## Task details
Everything from the line with "Generate a Blender" down to the line with "COL = scene.collection" below must be printed exactly, those two lines included. Exclude pictures.

## Start Raw records

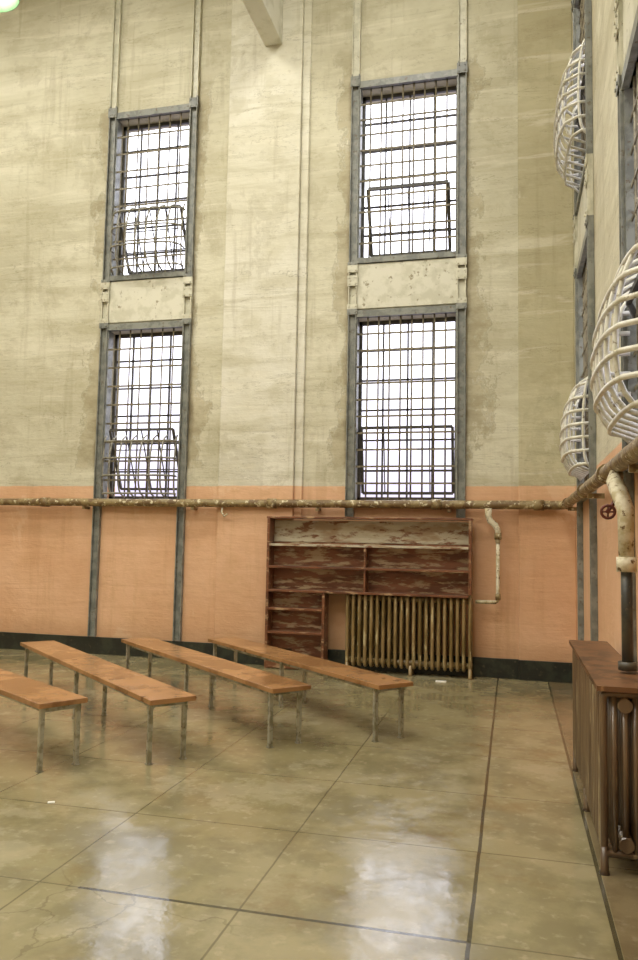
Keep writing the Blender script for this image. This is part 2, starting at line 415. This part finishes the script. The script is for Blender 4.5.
# ------------------------------------------------------------ radiators
def rrect(c0,c1,z0,z1,r,n=4):
    pts=[]
    for cx,cz,a in ((c1-r,z1-r,0),(c0+r,z1-r,90),(c0+r,z0+r,180),(c1-r,z0+r,270)):
        for k in range(n+1):
            q=radians(a+90*k/n); pts.append((cx+r*cos(q),cz+r*sin(q)))
    return pts
def radiator(name,T,u0,u1,o0,o1,z0,z1,n,mat,cols,rr,extra=None,cr=.05):
    mb=MB(name,[mat]+([extra] if extra else []))
    p=(u1-u0)/n
    for i in range(n):
        u=u0+p*(i+.5)
        mb.tube([T(u,o,z) for o,z in rrect(o0+rr,o1-rr,z0+rr,z1-rr,cr)],rr,0,8,True)
        for c in range(1,cols-1):
            o=o0+rr+(o1-o0-2*rr)*c/(cols-1)
            mb.tube([T(u,o,z0+rr),T(u,o,z1-rr)],rr*.85,0,8)
    om=(o0+o1)/2
    for z in (z0+.07,z1-.07):
        mb.tube([T(u0+.01,om,z),T(u1-.01,om,z)],.035,0,10)
    for u in (u0+p*.5,u1-p*.5,(u0+u1)/2+p*.5):
        for o in (o0+rr,o1-rr):
            mb.tube([T(u,o,z0+.05),T(u,o,.02),T(u,o,0)],[rr,rr*1.1,rr*1.5],0,8)
    return mb
radiator('column_radiator',TB,-2.0,-.45,.07,.27,.07,.97,21,M_rad,3,.021).make()
r2=radiator('column_radiator_covered',TR,4.05,5.90,.075,.31,.08,.875,22,M_rad2,5,.0185,M_slab,.025)
r2.box((XR-.325,4.03,.875),(XR-.065,5.93,.90),1)
r2.make()

# ------------------------------------------------------------ bookshelf
mb=MB('wall_bookshelf',[M_shelf,M_shelfw,M_shelfb])
yf=D-.31; yb=D-.085
x0,x1=-3.0,-.47; xc=-2.24
mb.box((x0,yf,0),(x0+.035,yb,1.86)); mb.box((x1-.035,yf,.98),(x1,yb,1.86))
mb.box((xc-.035,yf,0),(xc,yb,.97))
mb.box((x0+.035,yb-.02,.97),(x1-.035,yb,1.84),2)
mb.box((x0+.035,yb-.02,.0),(xc-.035,yb,.97),2)
mb.box((x0+.035,yb-.03,1.57),(x1-.035,yb-.02,1.84),1)
mb.box((x0-.01,yf-.0,1.86),(x1+.01,yb,1.885),0)
for z in (1.545,1.27,.975):
    mb.box((x0+.035,yf-.005,z-.03),(x1-.035,yb-.02,z),0 if z<1.5 else 1)
for z in (.75,.46,.12):
    mb.box((x0+.035,yf-.005,z-.03),(xc-.035,yb-.02,z),0)
mb.box((-1.76,yf,.975),(-1.735,yb-.02,1.515)); 
mb.box((x0+.035,yf,.01),(xc-.035,yf+.02,.09))
mb.make(.003)

# ------------------------------------------------------------ benches
def bench(cx,cy,dx,dy,L,w=.35,h=.46,ins=.10):
    l=hypot(dx,dy); d=Vector((dx/l,dy/l,0)); nrm=Vector((-d.y,d.x,0))
    M=Matrix(((d.x,nrm.x,0,cx),(d.y,nrm.y,0,cy),(0,0,1,0),(0,0,0,1)))
    mb=MB('bench',[M_bench,M_leg])
    hw=w/2
    mb.box((0,-hw,h-.035),(L,hw,h),0,M)
    for y in (-hw+.05,hw-.05):
        mb.box((.04,y-.02,h-.04),(L-.04,y+.02,h-.035),1,M)
        mb.box((.04,y-.003,h-.07),(L-.04,y+.003,h-.04),1,M)
    for s in (ins,L/2,L-ins):
        mb.box((s-.015,-hw+.03,h-.07),(s+.015,hw-.03,h-.04),1,M)
        for y in (-hw+.045,hw-.045):
            mb.box((s-.016,y-.016,.0),(s+.016,y+.016,h-.04),1,M)
            mb.box((s-.022,y-.022,.0),(s+.022,y+.022,.01),1,M)
    return mb.make(.004)
bench(-2.31,5.12,-.757,.653,3.45)
bench(-1.64,5.80,-.743,.669,3.3)
bench(-.90,6.22,-.728,.686,3.2)
bench(-2.97,4.79,-.845,.53,3.4,ins=.05)

mb=MB('paper_scrap',[M_paper]); mb.box((-.86,9.05,0),(-.74,9.1,.012)); mb.make()
mb=MB('paper_scrap',[M_paper]); M=Matrix.Translation((-2.66,4.2,0))@Matrix.Rotation(.5,4,'Z'); mb.box((-.02,-.012,0),(.02,.012,.004),0,M); mb.make()

# ------------------------------------------------------------ lamps
def pendant(x,y,z,power=40):
    mb=MB('pendant_lamp',[M_lampm,M_pdark])
    mb.lathe([(.03,.24),(.06,.2),(.08,.14),(.2,.07),(.24,0),(.235,0),(.19,.06),(.06,.13),(0.001,.13)],(x,y,z),0)
    mb.tube([(x,y,z+.2),(x,y,ZC)],.01,1,6); mb.make()
    l=bpy.data.lights.new('pendant_bulb','POINT'); l.energy=power; l.shadow_soft_size=.07; l.color=(1,.95,.85)
    o=bpy.data.objects.new('pendant_bulb',l); o.location=(x,y,z+.03); sc.collection.objects.link(o)
pendant(-3.95,4.85,5.78)
for x in (-8.5,-5.1,-1.5):  # added fill: unseen overhead boxes with area lamps to brighten the interior
    for y in (-1.5,2.5,6.3):
        mb=MB('added_fill_box',[M_cream]); mb.box((x-.65,y-.65,ZC-.08),(x+.65,y+.65,ZC)); mb.make(.01)
        l=bpy.data.lights.new('added_fill_lamp','AREA'); l.shape='SQUARE'; l.size=1.2; l.energy=160; l.color=(1,.965,.885)
        o=bpy.data.objects.new('added_fill_lamp',l); o.location=(x,y,ZC-.1); sc.collection.objects.link(o)

# ------------------------------------------------------------ world
w=bpy.data.worlds.new('World'); sc.world=w; w.use_nodes=True
nt=w.node_tree; nt.nodes.clear()
out=nt.nodes.new('ShaderNodeOutputWorld'); bg=nt.nodes.new('ShaderNodeBackground')
tc=nt.nodes.new('ShaderNodeTexCoord'); sp=nt.nodes.new('ShaderNodeSeparateXYZ'); rp=nt.nodes.new('ShaderNodeValToRGB')
nt.links.new(tc.outputs['Generated'],sp.inputs[0]); nt.links.new(sp.outputs[2],rp.inputs[0])
rp.color_ramp.elements[0].position=0.05; rp.color_ramp.elements[0].color=(.185,.17,.22,1)
rp.color_ramp.elements[1].position=.40; rp.color_ramp.elements[1].color=(.85,.86,.95,1)
nt.links.new(rp.outputs[0],bg.inputs[0]); bg.inputs[1].default_value=5.2
nt.links.new(bg.outputs[0],out.inputs[0])

# ------------------------------------------------------------ camera
yaw,p,r=0.2466,0.0804,0.0186
f=Vector((-sin(yaw)*cos(p),cos(yaw)*cos(p),sin(p))); rt=Vector((cos(yaw),sin(yaw),0)); up=rt.cross(f)
r_=rt*cos(r)+up*sin(r); u_=-rt*sin(r)+up*cos(r)
cam=bpy.data.cameras.new('camera'); co=bpy.data.objects.new('camera',cam); sc.collection.objects.link(co)
co.matrix_world=Matrix(((r_.x,u_.x,-f.x,0),(r_.y,u_.y,-f.y,0),(r_.z,u_.z,-f.z,1.57),(0,0,0,1)))
cam.sensor_fit='VERTICAL'; cam.sensor_height=24; cam.lens=24*771.56/960; cam.clip_start=.05
sc.camera=co
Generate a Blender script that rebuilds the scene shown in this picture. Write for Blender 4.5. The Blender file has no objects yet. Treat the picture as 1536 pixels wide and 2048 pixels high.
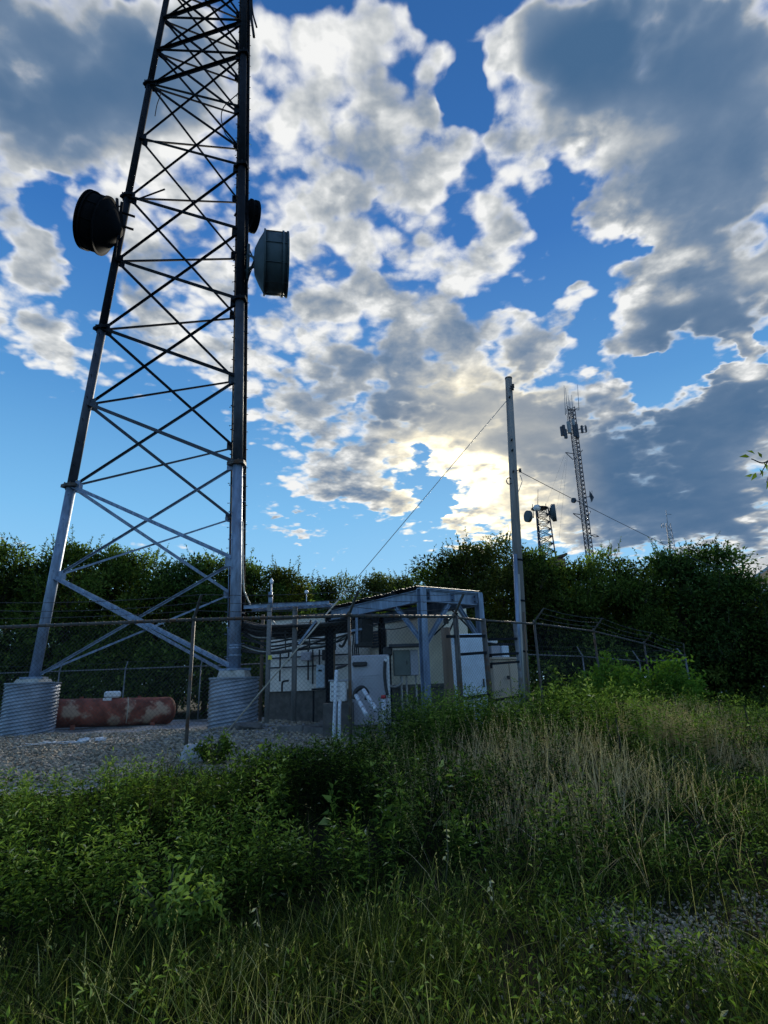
import bpy, bmesh, math, random
import numpy as np
from mathutils import Vector, Matrix, Euler

R = math.radians
scene = bpy.context.scene
COL = scene.collection

# ---------------------------------------------------------------- camera
FPX, PITCH, ROLL, EYE = 1156.4, 0.29277, 0.03272, 1.6     # focal length in photo pixels, solved from the tower joints
CP, SP = math.cos(PITCH), math.sin(PITCH)
CR, SR = math.cos(ROLL), math.sin(ROLL)


def ray(px, py):
    """world direction seen at a photo pixel"""
    u, v = (px - 768) / FPX, (1024 - py) / FPX
    u, v = CR * u + SR * v, -SR * u + CR * v
    return Vector((u, CP - v * SP, SP + v * CP))


def at(px, py, Y):
    """point at forward distance Y metres along the sight line"""
    d = ray(px, py)
    return Vector((0, 0, EYE)) + d * (Y / d.y)


def pix(p):
    x, y, z = p[0], p[1], p[2] - EYE
    d = y * CP + z * SP
    u, v = x / d, (-y * SP + z * CP) / d
    u, v = CR * u - SR * v, SR * u + CR * v
    return 768 + FPX * u, 1024 - FPX * v


cam_d = bpy.data.cameras.new('camera')
cam_d.sensor_fit = 'AUTO'
cam_d.sensor_width = 36
cam_d.lens = 36 * FPX / 2048
cam_d.clip_start, cam_d.clip_end = 0.05, 3000
cam = bpy.data.objects.new('camera', cam_d)
COL.objects.link(cam)
fw = Vector((0, CP, SP)); rt0 = Vector((1, 0, 0)); up0 = Vector((0, -SP, CP))
# picture right / up axes: image u' = CR*u - SR*v
rt = rt0 * CR - up0 * SR
up = rt0 * SR + up0 * CR
m = Matrix.Identity(4)
for i in range(3):
    m[i][0], m[i][1], m[i][2] = rt[i], up[i], -fw[i]
m[2][3] = EYE
cam.matrix_world = m
scene.camera = cam

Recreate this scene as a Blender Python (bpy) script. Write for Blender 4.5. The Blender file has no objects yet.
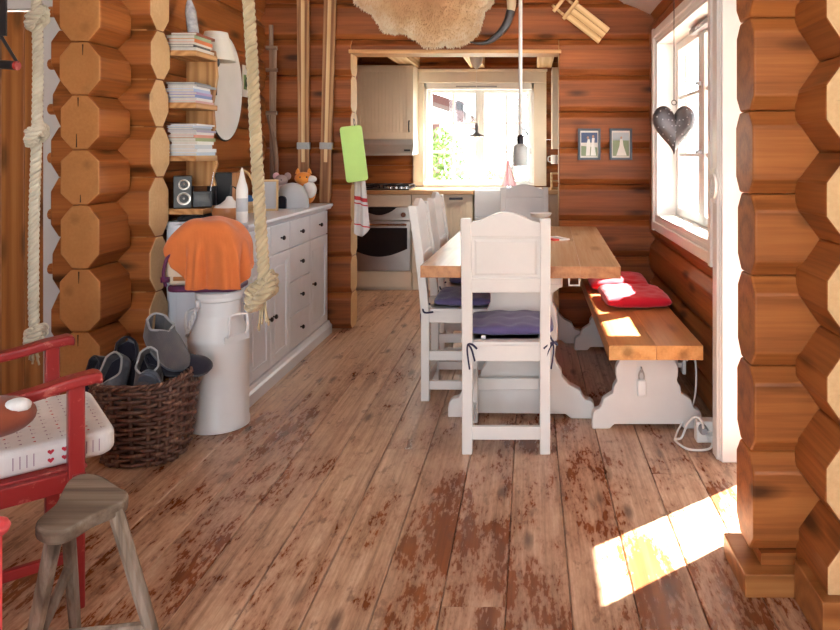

## End Raw records

## Response to the task
Generate a Blender script that rebuilds the scene shown in this picture. Write for Blender 4.5. The Blender file has no objects yet. Treat the picture as 1536 pixels wide and 2048 pixels high.
import bpy, bmesh, math, random
import numpy as np
from mathutils import Vector, Matrix, Euler

R = math.radians
scene = bpy.context.scene
COL = scene.collection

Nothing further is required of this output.